In general, yes, using a nasal [n] even when prescriptively 'required' by the Middle Chinese etymology (or indeed by the English etymology, as in 冧把) does sound very 'correct' but also 'old-fashioned' in Hong Kong (and across most of the Pearl River Delta, including the prescriptive centre of Cantonese, Guangzhou). As quoted in a 1999 study:
Hashimoto (1972) associated those speakers who preserved the historical syllable-initial [n-] with "standard Hong Kong Cantonese". However, in the speech of the majority of the younger speakers, male and female, of HKC of the 1970's and 1980's, the historical [n-] had merged with [l-] (Yeung, 1980; Bauer, 1982; Bourgerie, 1990).
This trend has become inexorable in the last 20 years, such that more than 80% of the population that was born in and after the 1970s has a relatively complete /n/ to /l/ merger.
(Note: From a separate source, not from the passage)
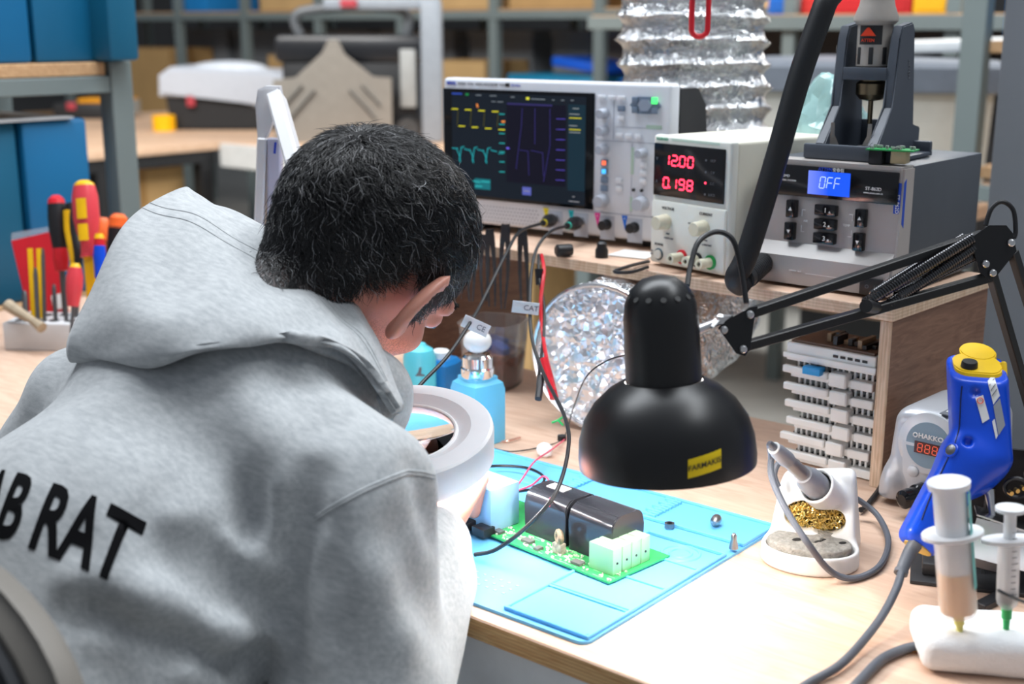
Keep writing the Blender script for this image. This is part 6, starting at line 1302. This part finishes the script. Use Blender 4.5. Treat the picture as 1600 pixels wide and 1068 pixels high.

A 2015 study stated that there was no longer any gender or age difference in the merger, and that at least in Hong Kong:
the change appears to be close to completion.
A 2017 thesis qualifies this somewhat though, with plenty of hypercorrection of /l/ to /n/. Hence:
The data demonstrate the neutralization of the initial [n-] and [l-] in HKC. Since both [n-] and [l-] are still found in speech, the merger of [n-] and [l-] in HKC has not yet in completion.
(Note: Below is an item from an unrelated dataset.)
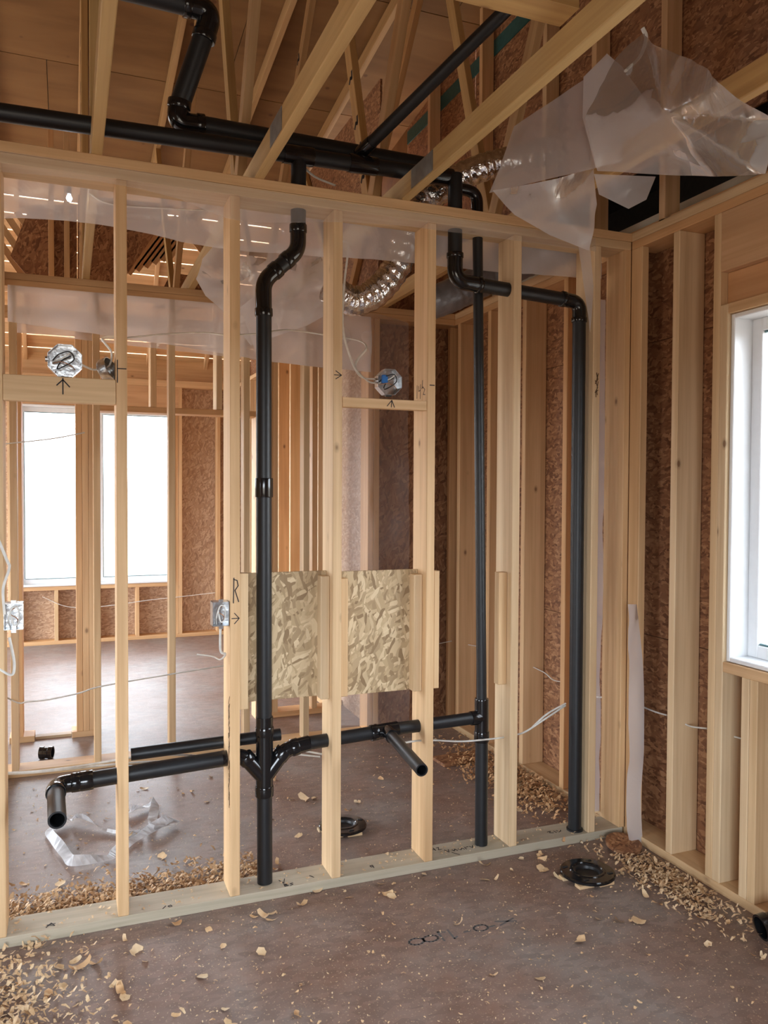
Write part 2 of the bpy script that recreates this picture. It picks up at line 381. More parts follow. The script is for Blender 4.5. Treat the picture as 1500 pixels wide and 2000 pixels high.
# backing boards and cleats
pn = [bx('backing_board', 0.408, 0.774, 0.085, 0.097, 0.76, 1.268, osb_fresh, wc, 0.001), bx('backing_board', 0.816, 1.180, 0.085, 0.097, 0.75, 1.262, osb_fresh, wc, 0.001)]
for (x0, x1, z0, z1) in ((0.4075, 0.445, .745, 1.272), (0.737, 0.7735, .755, 1.251), (0.8142, 0.852, .759, 1.238), (1.142, 1.1800, .752, 1.244)):
    bx('cleat', x0, x1, 0.035, 0.084, z0, z1, pine, wc)
bx('cleat', 1.220, 1.245, 0.004, 0.042, .766, 1.26, pine, wc); bx('cleat', 1.545, 1.5865, 0.035, 0.073, .747, 1.24, pine, wc)
bx('blocking', 0.8135, 1.180, 0.001, 0.039, 1.925, 1.964, pine, wc)
bx('blocking', -0.4055, -0.039, 0.001, 0.039, 1.896, 1.985, pine, wc)

# marker notes on the framing
def dgt(*a): return list(a)
strokes('marker_note', (0.377, -0.0002, 1.165), X1, Z1, [[(0.004, 0), (0.006, .095)], [(.004, .09), (.018, .085), (.022, .065), (.010, .048)], [(.010, .048), (.024, .004)]], 0.0035, studs[1])
strokes('marker_arrow', (0.375, -0.0002, 1.090), X1, Z1, [[(0, .016), (.028, .016)], [(.010, .036), (.028, .016), (.010, -.004)]], 0.003, studs[1])
strokes('marker_arrow', (0.779, -0.0002, 2.035), X1, Z1, [[(0, .014), (.030, .014)], [(.006, .030), (.030, .014), (.006, -.002)]], 0.003, studs[2])
strokes('marker_tick', (1.193, -0.0002, 2.03), X1, Z1, [[(0, 0), (.020, 0)]], 0.004, studs[3])
strokes('marker_note', (1.1810, 0.105, 1.985), (0, -1, 0), Z1, [[(0, 0), (.002, .055)], [(.018, .050), (.020, .028), (.036, .032)], [(.038, .055), (.034, -.004)], [(.058, .070), (.054, .040)], [(.050, .036), (.064, .042)], [(.066, .040), (.080, .030), (.066, .010), (.084, .008)]], 0.0025, studs[3])
strokes('marker_tick', (-0.034, -0.0002, 2.02), X1, Z1, [[(0, -.045), (0, .035)], [(0, .005), (.030, .005)]], 0.0035, studs[0])
blk = [o for o in wc.children if o.name.startswith('blocking')]
strokes('marker_arrow', (1.010, 0.0008, 1.932), X1, Z1, [[(0.012, 0), (.014, .028)], [(.014, .028), (-.006, .004)], [(.014, .028), (.026, 0)]], 0.003, blk[0])
strokes('marker_arrow', (-0.215, 0.0008, 1.925), X1, Z1, [[(0, 0), (0, .055)], [(0, .050), (-.020, .030)], [(0, .050), (.022, .026)]], 0.004, blk[1])
bp_ = [o for o in wc.children if o.name.startswith('bottom_plate')][0]
for (x, y, ls) in ((0.575, 0.035, [[(0, .03), (.012, 0), (.024, .035)]]), (0.585, 0.008, [[(0, 0), (0, .018), (.014, .016), (.002, .010), (.016, .004), (0, 0)], [(.036, .018), (.024, .014), (.034, .006), (.022, 0)]]),
                  (0.70, 0.04, [[(0, .02), (.012, 0)]]), (0.955, 0.03, [[(.012, 0), (.014, .024), (.002, .022), (.004, .010), (.014, .012)]]),
                  (1.255, 0.085, [[(0, .024), (.006, .012), (.02, .014)], [(.018, .026), (.018, 0)], [(.030, .022), (.042, .024), (.032, .002), (.048, .002)]]),
                  (1.31, 0.05, [[(0, .026), (.010, 0), (.018, .024)], [(.03, .02), (.036, .002), (.046, .018), (.052, 0)], [(.060, .014), (.070, .002), (.078, .016), (.086, .002)], [(.094, .02), (.094, 0)], [(.10, .018), (.112, .02)], [(.118, .02), (.126, .004), (.136, .024)]]),
                  (1.33, 0.0125, [[(0, .03), (.022, 0)]]), (1.83, 0.055, [[(0, .02), (.018, .022), (.006, .01), (.022, .002)], [(.034, .02), (.036, 0)], [(.046, .02), (.062, .004)], [(.05, .0), (.07, .016)]]),
                  (-0.28, 0.02, [[(0, .0), (.016, .026), (.028, .004), (0, .016), (.03, .018)]]), (0.12, 0.006, [[(0, 0), (.012, .016)], [(.02, .012), (.03, .016), (.034, .006), (.024, .004), (.02, .012)]])):
    strokes('marker_note', (x, y, T2 + 0.0001), X1, Y1, ls, 0.003, bp_)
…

It must also be remembered that the difference between /n/ and /l/ can be considered somewhat continuous, and this has been notated as /l̃/. So there can be some fluctuation between all of these variants, rather than just a binary alternation.
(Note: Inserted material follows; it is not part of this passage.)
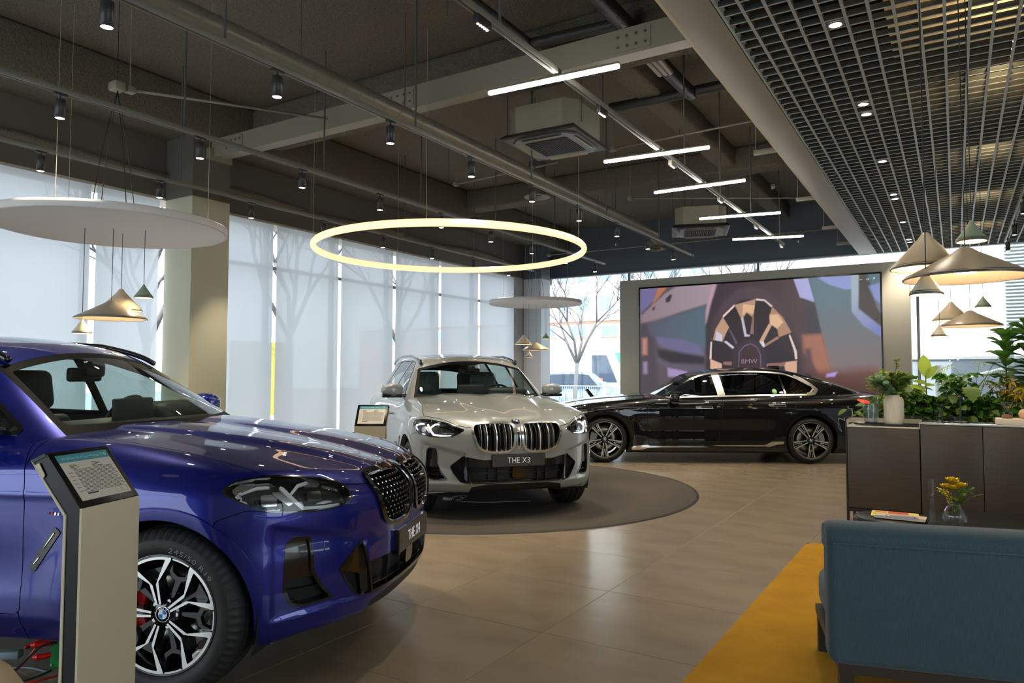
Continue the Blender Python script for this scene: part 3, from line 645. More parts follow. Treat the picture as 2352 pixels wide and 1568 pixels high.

Cross-linguistically, there is a trend notably before /i/ that:
The preservation of initial /n/ specifically before high front vowels is more common than the preservation before any other vowels, because /n/ before high front vowels is acoustically and articulatorily dissimilar to /l/.
That study, published in 2022, concluded that amongst these Hong Kong Cantonese speakers listening to artificial generated syllables:
[They] failed to explicitly identify the specific vowel contexts of /n/~/l/ alternation/non-alternation. No significant difference on the alternation rate was found between vowel contexts (i.e. high front vowels vs. non-high front vowels) across languages.